● **Goal**
Up to and including the line with "COL = SC.collection", write out the listing from its first line, minus the pictures.

-- Start --

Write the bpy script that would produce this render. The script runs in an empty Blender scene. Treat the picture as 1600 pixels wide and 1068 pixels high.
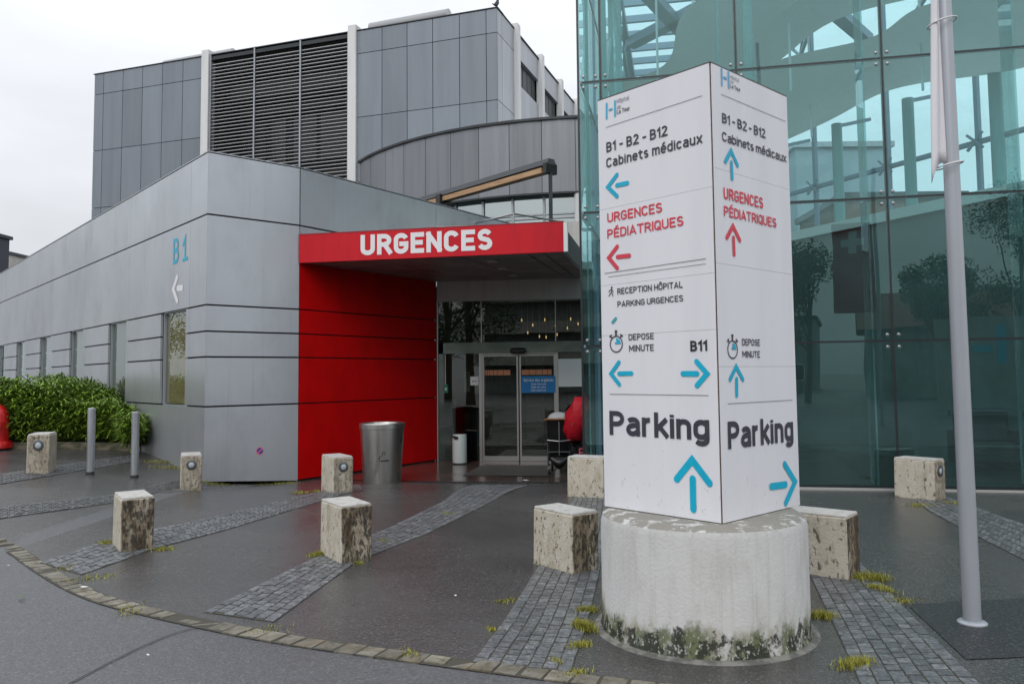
import bpy, math, random
from math import sin, cos, pi, radians as R, sqrt, atan2, exp
from mathutils import Vector, Matrix, noise as mn
random.seed(7)
SC = bpy.context.scene
COL = SC.collection

# ------------------------------------------------------------------ camera
FPX, CX, CY, H = 1244.24, 822.83, 506.54, 1.65
_p, _r = R(3.659), R(-.6437)
cp_, sp_, cr_, sr_ = cos(_p), sin(_p), cos(_r), sin(_r)
AX = Vector((cr_, -sr_*sp_, sr_*cp_)); AU = Vector((-sr_, -cr_*sp_, cr_*cp_)); AF = Vector((0, cp_, sp_))
EYE = Vector((0, 0, H))
cam = bpy.data.cameras.new('camera'); camo = bpy.data.objects.new('camera', cam); COL.objects.link(camo)
m = Matrix.Identity(4)
for i in range(3):
    m[i][0] = AX[i]; m[i][1] = AU[i]; m[i][2] = -AF[i]; m[i][3] = EYE[i]
camo.matrix_world = m
cam.sensor_width = 36; cam.lens = FPX/1600*36
cam.shift_x = -(CX-800)/1600; cam.shift_y = (CY-534)/1600
cam.clip_start = .05; cam.clip_end = 900
SC.camera = camo
SC.render.resolution_x = 1024; SC.render.resolution_y = 683

# ------------------------------------------------------------------ world, sun, exposure
SUN_EL, SUN_AZ = R(42), R(197)      # azimuth from +Y, clockwise: behind the camera
w = bpy.data.worlds.new("World"); SC.world = w; w.use_nodes = True
nt = w.node_tree; nt.nodes.clear()
def wn(t, **k):
    n = nt.nodes.new(t)
    for a, b in k.items(): setattr(n, a, b)
    return n
sky = wn('ShaderNodeTexSky', sky_type='NISHITA', sun_disc=False, sun_elevation=SUN_EL, sun_rotation=SUN_AZ, air_density=1.5, dust_density=6.0)
tcw = wn('ShaderNodeTexCoord')
sep = wn('ShaderNodeSeparateXYZ'); nt.links.new(tcw.outputs['Generated'], sep.inputs[0])
# overcast: luminance rises from the horizon to the zenith, slow cloud mottling
mr = wn('ShaderNodeMapRange'); mr.inputs[1].default_value = 0; mr.inputs[2].default_value = .75
mr.inputs[3].default_value = 6.1; mr.inputs[4].default_value = 13.5
nt.links.new(sep.outputs[2], mr.inputs[0])
nz = wn('ShaderNodeTexNoise'); nz.inputs['Scale'].default_value = 1.6; nz.inputs['Detail'].default_value = 5
mpw = wn('ShaderNodeMapping'); mpw.inputs['Scale'].default_value = (1, 1, 3.0)
nt.links.new(tcw.outputs['Generated'], mpw.inputs[0]); nt.links.new(mpw.outputs[0], nz.inputs['Vector'])
mr2 = wn('ShaderNodeMapRange'); mr2.inputs[1].default_value = .25; mr2.inputs[2].default_value = .75
mr2.inputs[3].default_value = .78; mr2.inputs[4].default_value = 1.24
nt.links.new(nz.outputs[0], mr2.inputs[0])
mu = wn('ShaderNodeMath', operation='MULTIPLY'); nt.links.new(mr.outputs[0], mu.inputs[0]); nt.links.new(mr2.outputs[0], mu.inputs[1])
vm = wn('ShaderNodeVectorMath', operation='SCALE'); vm.inputs[0].default_value = (.955, .985, 1.04); nt.links.new(mu.outputs[0], vm.inputs['Scale'])
mx = wn('ShaderNodeMixRGB'); mx.inputs[0].default_value = .93
nt.links.new(sky.outputs[0], mx.inputs[1]); nt.links.new(vm.outputs[0], mx.inputs[2])
bg = wn('ShaderNodeBackground'); bg.inputs[1].default_value = .105
out = wn('ShaderNodeOutputWorld'); nt.links.new(mx.outputs[0], bg.inputs[0]); nt.links.new(bg.outputs[0], out.inputs[0])
sl = bpy.data.lights.new('sun', 'SUN'); sl.energy = .9; sl.angle = R(30); sl.color = (1, .97, .93)
so = bpy.data.objects.new('sun', sl); COL.objects.link(so)
sd = Vector((sin(SUN_AZ)*cos(SUN_EL), cos(SUN_AZ)*cos(SUN_EL), sin(SUN_EL)))
so.rotation_euler = sd.to_track_quat('Z', 'Y').to_euler(); so.location = (0, -10, 30)
SC.view_settings.view_transform = 'Standard'; SC.view_settings.look = 'None'
SC.view_settings.exposure = 0.0; SC.view_settings.gamma = 1
SC.render.engine = 'CYCLES'
SC.cycles.use_denoising = True
SC.cycles.max_bounces = 8; SC.cycles.transparent_max_bounces = 24; SC.cycles.glossy_bounces = 4
SC.cycles.caustics_reflective = False; SC.cycles.caustics_refractive = False
SC.cycles.sample_clamp_indirect = 6

# ------------------------------------------------------------------ geometry helpers
def ray(x, y): return AX*((x-CX)/FPX) - AU*((y-CY)/FPX) + AF
def sst(a, b, x):
    t = min(1, max(0, (x-a)/(b-a))); return t*t*(3-2*t)
def gz(x, y):
    left = .15*max(0, -5.15-x); left = .45*(1-exp(-left/.45*1.25)) if left > 0 else 0
    left *= sst(5.5, 8.5, y)
    back = -.16*sst(11.2, 14, y)*sst(-5.5, -4.6, x)
    return left + back
def G(px, py, z=None):
    d = ray(px, py)
    if z is not None: return EYE + d*((z-H)/d.z)
    zz = 0.
    for _ in range(25):
        q = EYE + d*((zz-H)/d.z); zz += (gz(q.x, q.y)-zz)*.6
    return EYE + d*((zz-H)/d.z)
class Fr:
    """vertical face: origin P, u runs to the right as seen from outside, n points outside"""
    def __init__(s, P, az):
        s.P = Vector((P[0], P[1], 0)); a = R(az)
        s.u = Vector((sin(a), cos(a), 0)); s.n = Vector((s.u.y, -s.u.x, 0))
    def at(s, x, y):
        d = ray(x, y); t = (s.P-EYE).dot(s.n)/d.dot(s.n); q = EYE+d*t
        return (q-s.P).dot(s.u), q.z
    def p(s, a, z, d=0): 
        q = s.P + s.u*a + s.n*d; return Vector((q.x, q.y, z))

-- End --

● **Output**
Write the bpy script that would produce this render. The script runs in an empty Blender scene. Treat the picture as 1600 pixels wide and 1068 pixels high.
import bpy, math, random
from math import sin, cos, pi, radians as R, sqrt, atan2, exp
from mathutils import Vector, Matrix, noise as mn
random.seed(7)
SC = bpy.context.scene
COL = SC.collection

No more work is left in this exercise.